Les lois sont une chose si respectable et si sainte que si Henri III en avait seulement conservé l’apparence, si, quand il eut en son pouvoir le prince et le cardinal, dans le château de Blois, il eût mis dans sa vengeance, comme il le pouvait, quelque formalité de justice, sa gloire et peut-être sa vie eussent été sauvées ; mais l’assassinat d’un héros et d’un prêtre le rendirent exécrable aux yeux de tous les catholiques, sans le rendre plus redoutable.

Je crois devoir réfuter ici une erreur qui se trouve dans beaucoup de livres, et principalement dans l’État de la France qu’on réimprime souvent[1]. On y dit que le duc de Guise fut assassiné par les gentilshommes ordinaires de la chambre du roi ; et le déclamateur Maimbourg prétend, dans son Histoire de la Ligue, que Lognac, le chef des assassins, était premier gentilhomme de la chambre : tout cela est faux. Les registres de la chambre des comptes qui ont échappé à l’incendie, et que j’ai consultés, font foi que le maréchal de Retz et le comte de Villequier, tirés du nombre des gentilshommes ordinaires, avaient le titre de premier gentilhomme, charge de nouvelle création, instituée sous Henri II pour le maréchal de Saint-André. Ces mêmes registres font voir les noms des gentilshommes ordinaires de la chambre, qui étaient alors des premières maisons du royaume ; ils avaient succédé sous François Ier aux chambellans, et ceux-ci aux chevaliers de l’hôtel.

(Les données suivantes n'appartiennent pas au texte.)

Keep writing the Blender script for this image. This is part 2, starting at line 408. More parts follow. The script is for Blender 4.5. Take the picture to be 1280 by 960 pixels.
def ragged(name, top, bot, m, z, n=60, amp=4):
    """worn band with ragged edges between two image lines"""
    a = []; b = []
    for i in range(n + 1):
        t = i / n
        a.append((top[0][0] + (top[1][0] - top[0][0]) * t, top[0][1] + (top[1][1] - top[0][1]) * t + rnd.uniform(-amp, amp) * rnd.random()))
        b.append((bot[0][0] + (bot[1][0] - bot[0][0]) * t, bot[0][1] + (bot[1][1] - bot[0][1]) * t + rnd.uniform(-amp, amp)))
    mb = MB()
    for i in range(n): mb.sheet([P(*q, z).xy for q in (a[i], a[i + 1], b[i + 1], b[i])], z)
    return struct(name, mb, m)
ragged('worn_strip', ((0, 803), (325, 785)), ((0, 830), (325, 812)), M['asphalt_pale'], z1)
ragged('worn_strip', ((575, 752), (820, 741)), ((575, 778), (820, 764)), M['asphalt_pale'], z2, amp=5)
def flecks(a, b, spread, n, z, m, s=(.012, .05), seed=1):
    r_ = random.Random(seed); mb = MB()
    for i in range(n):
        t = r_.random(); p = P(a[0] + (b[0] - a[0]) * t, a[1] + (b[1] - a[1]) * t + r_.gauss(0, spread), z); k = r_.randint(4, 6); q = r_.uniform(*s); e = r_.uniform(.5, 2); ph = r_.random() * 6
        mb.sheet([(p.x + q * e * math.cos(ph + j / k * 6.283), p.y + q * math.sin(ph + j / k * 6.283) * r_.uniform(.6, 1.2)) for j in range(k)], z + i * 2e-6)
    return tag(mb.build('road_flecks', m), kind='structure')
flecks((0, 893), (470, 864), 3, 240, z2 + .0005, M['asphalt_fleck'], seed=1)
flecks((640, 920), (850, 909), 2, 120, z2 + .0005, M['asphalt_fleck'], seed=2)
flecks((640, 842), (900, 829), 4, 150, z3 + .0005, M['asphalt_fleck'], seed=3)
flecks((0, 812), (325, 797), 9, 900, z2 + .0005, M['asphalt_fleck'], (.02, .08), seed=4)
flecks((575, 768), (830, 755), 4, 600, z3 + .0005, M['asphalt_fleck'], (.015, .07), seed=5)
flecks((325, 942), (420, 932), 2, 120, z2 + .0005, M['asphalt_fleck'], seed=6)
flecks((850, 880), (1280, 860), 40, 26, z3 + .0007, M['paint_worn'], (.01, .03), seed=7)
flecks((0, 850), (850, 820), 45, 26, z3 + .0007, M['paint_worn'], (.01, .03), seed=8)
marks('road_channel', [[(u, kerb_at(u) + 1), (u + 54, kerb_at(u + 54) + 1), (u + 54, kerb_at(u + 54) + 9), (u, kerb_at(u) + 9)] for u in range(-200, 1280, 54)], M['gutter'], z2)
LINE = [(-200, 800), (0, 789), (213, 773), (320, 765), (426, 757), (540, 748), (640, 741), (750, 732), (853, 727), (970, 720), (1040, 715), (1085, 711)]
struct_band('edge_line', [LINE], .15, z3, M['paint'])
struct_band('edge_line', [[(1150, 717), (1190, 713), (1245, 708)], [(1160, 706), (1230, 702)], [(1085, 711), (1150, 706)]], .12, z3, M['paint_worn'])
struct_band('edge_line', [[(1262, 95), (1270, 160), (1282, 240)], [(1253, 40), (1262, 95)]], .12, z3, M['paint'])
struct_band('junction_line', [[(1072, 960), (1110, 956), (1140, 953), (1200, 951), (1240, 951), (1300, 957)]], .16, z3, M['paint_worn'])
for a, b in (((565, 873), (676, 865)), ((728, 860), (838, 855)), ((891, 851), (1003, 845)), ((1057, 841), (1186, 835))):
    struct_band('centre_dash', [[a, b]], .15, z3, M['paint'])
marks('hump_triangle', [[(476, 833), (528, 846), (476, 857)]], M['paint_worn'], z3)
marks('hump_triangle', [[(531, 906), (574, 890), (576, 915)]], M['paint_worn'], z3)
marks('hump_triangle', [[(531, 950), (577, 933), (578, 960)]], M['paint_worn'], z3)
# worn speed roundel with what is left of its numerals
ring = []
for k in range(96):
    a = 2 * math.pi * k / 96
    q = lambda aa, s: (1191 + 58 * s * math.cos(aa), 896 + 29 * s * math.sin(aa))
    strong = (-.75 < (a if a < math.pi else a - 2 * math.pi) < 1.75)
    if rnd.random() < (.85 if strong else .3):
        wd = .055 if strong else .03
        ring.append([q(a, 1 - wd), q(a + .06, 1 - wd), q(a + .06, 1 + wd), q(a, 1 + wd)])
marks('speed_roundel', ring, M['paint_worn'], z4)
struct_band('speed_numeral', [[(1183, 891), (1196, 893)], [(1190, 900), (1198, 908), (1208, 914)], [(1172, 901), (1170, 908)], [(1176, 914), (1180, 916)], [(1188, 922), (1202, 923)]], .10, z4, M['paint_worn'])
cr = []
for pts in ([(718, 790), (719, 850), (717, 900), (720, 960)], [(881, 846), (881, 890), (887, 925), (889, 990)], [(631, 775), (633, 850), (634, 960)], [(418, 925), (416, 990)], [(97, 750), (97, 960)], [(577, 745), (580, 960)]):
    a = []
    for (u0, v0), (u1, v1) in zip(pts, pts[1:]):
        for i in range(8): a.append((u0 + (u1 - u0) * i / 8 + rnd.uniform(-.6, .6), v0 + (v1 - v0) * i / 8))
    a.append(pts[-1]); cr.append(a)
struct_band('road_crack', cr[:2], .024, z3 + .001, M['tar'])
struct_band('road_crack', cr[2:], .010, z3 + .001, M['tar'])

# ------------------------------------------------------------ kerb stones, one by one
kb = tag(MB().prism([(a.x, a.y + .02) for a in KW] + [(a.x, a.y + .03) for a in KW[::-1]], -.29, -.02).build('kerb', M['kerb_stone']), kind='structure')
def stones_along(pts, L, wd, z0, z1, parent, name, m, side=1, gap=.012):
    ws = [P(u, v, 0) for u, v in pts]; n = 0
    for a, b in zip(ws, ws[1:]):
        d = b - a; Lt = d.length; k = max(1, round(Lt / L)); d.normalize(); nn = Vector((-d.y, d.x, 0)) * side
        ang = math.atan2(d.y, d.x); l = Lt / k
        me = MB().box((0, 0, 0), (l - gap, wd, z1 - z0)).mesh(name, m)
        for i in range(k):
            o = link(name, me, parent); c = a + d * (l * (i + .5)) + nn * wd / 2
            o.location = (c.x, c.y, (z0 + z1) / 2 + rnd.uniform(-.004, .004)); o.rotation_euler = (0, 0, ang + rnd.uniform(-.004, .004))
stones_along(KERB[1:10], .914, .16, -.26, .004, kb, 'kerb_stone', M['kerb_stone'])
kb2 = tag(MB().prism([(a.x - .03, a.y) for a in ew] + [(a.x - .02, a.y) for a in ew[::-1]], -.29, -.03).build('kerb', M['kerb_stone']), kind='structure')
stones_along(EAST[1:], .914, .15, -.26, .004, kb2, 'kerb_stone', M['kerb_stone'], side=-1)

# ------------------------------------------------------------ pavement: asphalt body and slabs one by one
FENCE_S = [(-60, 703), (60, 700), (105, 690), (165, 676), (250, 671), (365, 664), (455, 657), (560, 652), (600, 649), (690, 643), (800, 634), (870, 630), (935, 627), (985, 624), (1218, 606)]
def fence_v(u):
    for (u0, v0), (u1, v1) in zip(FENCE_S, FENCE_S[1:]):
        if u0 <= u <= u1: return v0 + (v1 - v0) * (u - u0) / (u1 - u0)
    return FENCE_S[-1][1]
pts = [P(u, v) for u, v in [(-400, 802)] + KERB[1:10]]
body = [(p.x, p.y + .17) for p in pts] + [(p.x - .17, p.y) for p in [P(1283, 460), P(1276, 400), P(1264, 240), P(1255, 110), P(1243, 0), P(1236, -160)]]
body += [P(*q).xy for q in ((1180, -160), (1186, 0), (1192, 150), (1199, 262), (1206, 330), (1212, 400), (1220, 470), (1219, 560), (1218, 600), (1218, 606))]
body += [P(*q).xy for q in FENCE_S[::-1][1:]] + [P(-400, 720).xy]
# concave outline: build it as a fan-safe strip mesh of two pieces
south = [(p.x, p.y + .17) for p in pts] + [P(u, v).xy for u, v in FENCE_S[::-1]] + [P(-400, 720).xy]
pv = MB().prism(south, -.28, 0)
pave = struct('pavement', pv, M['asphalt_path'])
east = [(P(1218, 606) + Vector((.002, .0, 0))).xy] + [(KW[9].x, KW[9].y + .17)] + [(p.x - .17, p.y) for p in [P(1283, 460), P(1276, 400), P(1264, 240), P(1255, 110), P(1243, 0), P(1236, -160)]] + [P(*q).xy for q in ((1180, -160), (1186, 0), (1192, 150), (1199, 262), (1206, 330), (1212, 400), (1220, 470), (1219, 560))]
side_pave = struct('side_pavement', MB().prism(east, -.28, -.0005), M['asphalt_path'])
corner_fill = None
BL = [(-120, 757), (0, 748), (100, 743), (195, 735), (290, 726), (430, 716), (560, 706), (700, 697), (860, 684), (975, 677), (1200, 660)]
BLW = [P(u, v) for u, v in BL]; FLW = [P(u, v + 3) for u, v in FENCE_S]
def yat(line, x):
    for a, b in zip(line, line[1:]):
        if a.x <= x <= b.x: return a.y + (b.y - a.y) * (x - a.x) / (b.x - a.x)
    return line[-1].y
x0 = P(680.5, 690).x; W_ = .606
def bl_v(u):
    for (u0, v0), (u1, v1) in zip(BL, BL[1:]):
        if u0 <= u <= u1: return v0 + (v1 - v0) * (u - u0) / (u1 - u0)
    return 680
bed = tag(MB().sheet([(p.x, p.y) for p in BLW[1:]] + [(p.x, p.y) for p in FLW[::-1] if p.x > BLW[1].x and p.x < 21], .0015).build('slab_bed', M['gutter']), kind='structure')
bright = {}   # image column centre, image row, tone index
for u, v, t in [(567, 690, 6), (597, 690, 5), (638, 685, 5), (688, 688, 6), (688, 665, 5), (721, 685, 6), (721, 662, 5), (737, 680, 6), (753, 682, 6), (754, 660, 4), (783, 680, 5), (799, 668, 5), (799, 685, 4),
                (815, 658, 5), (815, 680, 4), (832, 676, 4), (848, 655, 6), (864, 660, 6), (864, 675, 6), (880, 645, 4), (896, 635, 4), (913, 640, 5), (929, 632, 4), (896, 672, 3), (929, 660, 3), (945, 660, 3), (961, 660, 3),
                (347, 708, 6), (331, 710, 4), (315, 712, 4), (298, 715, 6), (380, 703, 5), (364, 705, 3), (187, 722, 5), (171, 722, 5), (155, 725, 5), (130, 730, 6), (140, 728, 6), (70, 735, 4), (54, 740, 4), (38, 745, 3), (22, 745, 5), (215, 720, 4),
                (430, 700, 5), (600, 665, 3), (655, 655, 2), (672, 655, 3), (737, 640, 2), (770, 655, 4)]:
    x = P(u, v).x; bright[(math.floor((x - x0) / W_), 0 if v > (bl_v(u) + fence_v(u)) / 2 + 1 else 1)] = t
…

  1. L’État de la France a en en effet un grand nombre d’éditions, ou pour mieux dire il existe un grand nombre d’ouvrages sous le titre de : État de la France, État présent de la France, le Vrai État de la France. La plus ancienne édition que cite la Bibliothèque historique de la France est de 1652, in-12 ; la plus récente, de 1749, 6 volumes in-12. (B.)